1000年 イシュトヴァーン1世、キリスト教に改宗、ハンガリー王国建国
1393年 ブルガリア王国、オスマン帝国に滅ぼされ併合される
1461年 ルクセンブルク、ブルゴーニュ公国に併合される
1650年 オレムシュと呼ばれる畑で、はじめて貴腐葡萄からトカイ・アスーが造られる
1699年 ハンガリー、ハンガリー王国領クロアチアやトランシルヴァニアがハプスブルク帝国領に
1700年 ラーコーツィ侯爵、トカイ・ヘジャリアの葡萄畑を初めて分類する
1703年 ラーコーツィ侯爵、ルイ14世にトカイワインを献上
18世紀 ルーマニア、ハプスブルク家のハンガリー王国領となる
1815年 ルクセンブルク、ウィーン会議によりオランダ国王を大公とするルクセンブルク大公国に
1867年 オーストリア・ハンガリー帝国の成立
1878年 オスマン帝国、露土戦争に敗北、ブルガリアは自治公国となる
1912年 フランス、モロッコを保護領とする
1914年 イギリス、オスマン帝国からキプロスを奪う
1918年 ハンガリー民主共和国成立、ハンガリー革命、ハンガリー・ルーマニア戦争へ
1946年 ブルガリア人民共和国成立
1947年 ルーマニア人民共和国成立
1949年 ハンガリー人民共和国成立
1956年 モロッコ王国、フランスから独立
1960年 キプロス、イギリスから独立
1960〜70年 ブルガリアワイン生産量拡大
1974年 トルコ、キプロスに侵攻、キプロスの分裂
1980年代 ブルガリアでのカベルネ・ソーヴィニヨンのブーム
1985年 ゴルバチョフ、ソ連共産党書記長就任、飲酒を規制
1989年 社会主義体制の崩壊
1990年 ブルガリアでの国営公社ヴィンプロンの解体

 ブルガリアのワイン造りは、4000年以上前のトラキア人の時代までさかのぼるものの、ワイン産業の形成は1950年代から始まります。1960年代には国際品種を導入、1970年代にはカリフォルニアワインの醸造技術が取り入れられ、1980年代には西欧諸国への輸出も始まり、英国を中心にカベルネ・ソーヴィニヨンのブームを巻き起こします。しかし、ゴルバチョフによる反アルコールキャンペーンにより、1985年には450万hlあった年間生産量は、1990年には180万hlまで減少してしまいます。

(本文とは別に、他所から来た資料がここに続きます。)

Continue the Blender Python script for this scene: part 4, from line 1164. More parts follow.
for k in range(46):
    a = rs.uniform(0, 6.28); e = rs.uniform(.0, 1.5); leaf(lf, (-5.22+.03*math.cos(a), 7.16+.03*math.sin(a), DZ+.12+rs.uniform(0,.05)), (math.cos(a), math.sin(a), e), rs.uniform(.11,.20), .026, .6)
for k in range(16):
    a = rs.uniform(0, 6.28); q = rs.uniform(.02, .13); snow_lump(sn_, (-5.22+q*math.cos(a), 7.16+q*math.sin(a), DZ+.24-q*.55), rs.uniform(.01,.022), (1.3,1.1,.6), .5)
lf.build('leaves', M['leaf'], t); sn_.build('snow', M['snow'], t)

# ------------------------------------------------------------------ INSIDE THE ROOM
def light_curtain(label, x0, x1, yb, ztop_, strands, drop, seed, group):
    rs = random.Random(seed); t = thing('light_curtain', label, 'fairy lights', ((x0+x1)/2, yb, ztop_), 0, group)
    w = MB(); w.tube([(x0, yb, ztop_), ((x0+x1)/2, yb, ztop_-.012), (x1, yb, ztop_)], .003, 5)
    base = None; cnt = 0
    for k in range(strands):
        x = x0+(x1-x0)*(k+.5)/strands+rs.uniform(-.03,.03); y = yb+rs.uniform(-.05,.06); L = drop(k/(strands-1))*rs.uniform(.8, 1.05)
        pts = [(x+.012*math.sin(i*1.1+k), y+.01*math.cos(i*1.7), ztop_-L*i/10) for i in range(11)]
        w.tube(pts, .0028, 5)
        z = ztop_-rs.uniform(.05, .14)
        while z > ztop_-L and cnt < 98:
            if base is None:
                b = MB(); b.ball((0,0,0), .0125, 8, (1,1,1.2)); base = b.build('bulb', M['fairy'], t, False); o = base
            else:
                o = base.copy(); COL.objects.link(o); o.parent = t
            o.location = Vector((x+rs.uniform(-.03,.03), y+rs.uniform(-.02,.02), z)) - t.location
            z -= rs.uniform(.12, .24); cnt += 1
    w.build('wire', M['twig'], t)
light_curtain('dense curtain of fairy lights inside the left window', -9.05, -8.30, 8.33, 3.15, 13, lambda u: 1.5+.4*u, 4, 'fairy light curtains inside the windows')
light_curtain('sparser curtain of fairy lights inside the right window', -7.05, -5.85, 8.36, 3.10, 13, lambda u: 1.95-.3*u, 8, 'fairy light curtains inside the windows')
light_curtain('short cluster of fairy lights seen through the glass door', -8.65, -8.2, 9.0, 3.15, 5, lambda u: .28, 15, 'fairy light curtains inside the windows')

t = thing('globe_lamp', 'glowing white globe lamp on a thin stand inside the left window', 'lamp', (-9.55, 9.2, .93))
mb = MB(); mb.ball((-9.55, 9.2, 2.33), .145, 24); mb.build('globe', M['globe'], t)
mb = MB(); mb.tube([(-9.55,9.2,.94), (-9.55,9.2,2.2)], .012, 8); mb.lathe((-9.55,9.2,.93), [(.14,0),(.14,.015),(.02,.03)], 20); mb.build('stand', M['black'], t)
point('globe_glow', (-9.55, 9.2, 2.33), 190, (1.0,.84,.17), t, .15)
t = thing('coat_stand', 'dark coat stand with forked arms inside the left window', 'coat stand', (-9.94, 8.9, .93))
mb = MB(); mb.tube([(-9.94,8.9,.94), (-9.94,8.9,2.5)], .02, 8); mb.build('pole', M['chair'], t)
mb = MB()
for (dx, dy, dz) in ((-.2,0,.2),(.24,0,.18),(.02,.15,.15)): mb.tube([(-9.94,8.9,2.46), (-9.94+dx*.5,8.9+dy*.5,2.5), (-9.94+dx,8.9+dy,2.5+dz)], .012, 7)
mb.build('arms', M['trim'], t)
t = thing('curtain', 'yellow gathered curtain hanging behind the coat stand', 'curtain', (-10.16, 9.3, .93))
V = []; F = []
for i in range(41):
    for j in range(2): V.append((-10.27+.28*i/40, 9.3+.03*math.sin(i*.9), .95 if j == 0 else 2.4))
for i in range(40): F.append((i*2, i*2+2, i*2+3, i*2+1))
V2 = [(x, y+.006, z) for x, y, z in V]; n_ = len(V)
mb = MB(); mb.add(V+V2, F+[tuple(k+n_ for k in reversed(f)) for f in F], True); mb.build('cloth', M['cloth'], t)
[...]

 ルーマニアは紀元前にはダキアと呼ばれ、約6000年前のワインの容器が発見されるほどワイン産地として発展していました。「モルダヴィアの真珠」と評される「コトナリ」は、1889年フランスのパリ博覧会で最高賞を獲得し、これによりパリでルーマニアワインが大流行します。しかし1947年にルーマニアは社会主義国家となり、国際市場からは遠ざかってしまいました。共産圏の有力なワイン生産地として、ソ連へのワイン供給の役割を果たし、1960年代には広大な面積の耕作地がブドウ畑に転換され、1990年代後半にはヨーロッパの中でも第5位の生産量を誇ることになります。輸出が大半を占めるブルガリアやハンガリーと異なり、国内消費が大部分を占めていますが、社会主義体制の崩壊と共にそのワインは海外でも知られるようになります。
 古代ローマの時代から葡萄産地として知られていたハンガリーでは、発掘によって13世紀頃には既にトカイワインの主要品種であるフルミントなどが植えられていたことが知られています。しかし16世紀以後、トルコによる占領で葡萄畑は破壊され、続くハプスブルク家による占領で高額関税をかけられ、黄金時代を謳歌していたハンガリーワインは苦境に陥ります。1867年のオーストリア・ハンガリー帝国の成立により自由を得たハンガリーワインは、フランス、イタリアに次ぐ世界第3位の生産国となりますが、19世紀後半にフィロキセラにより大きな打撃を受け、さらに20世紀に入りソビエトに占領されると、ワイン協同体や生産者連合は解体され、多くの葡萄畑が国有化されてしまいます。結果として、数万haに及ぶ歴史的な葡萄畑は完全に消滅してしまい、現在に至るまでその打撃から立ち直れてはいないと言われています。
 東ヨーロッパが、政治的な足枷から自由になってから、まだ20年程度しか経っていません。数十年の樹齢を誇る葡萄や、百年近い熟成が可能なワインの世界から比べれば、まだその復活への歩みは始まったばかりであり、本当の意味で真価を発揮できるようになるためには、まだ数十年はかかるかも知れません。しかし、だからこそ、黎明期にあるワインを今この時代に味わえるということは、ある意味得難い体験だと言えるのではないでしょうか。

<今回の1冊>
   
ロハーイ・ガーボル他「ワインの国ハンガリー」美術出版社
 まだまだ日本にとっては東ヨーロッパの国々はなじみのある場所とは言えません。実際、フランスやイタリアのワインに比べると、殆ど資料もないに等しく、ネットショップでもそうそう見つけることはできません。というわけで、参考になる本もなかなかないなあと思っていたところ、偶然書店で見つけたのがこの本でした。A4版・260ページ・フルカラーで一冊まるごとハンガリーワイン、トカイの貴腐ワインがかろうじて専門店で買えるかなあという国で、こんな立派な本が出版されているなんて……と驚きましたが、やっぱり買っておいて良かったです。お店で当日出されて驚いた「ヴィラニー・ヤンメタル」も、この本には少しばかり記載がありました。この本が話題になって、日本でハンガリーや東欧のワインがもっと広まるとうれしいなあと思います。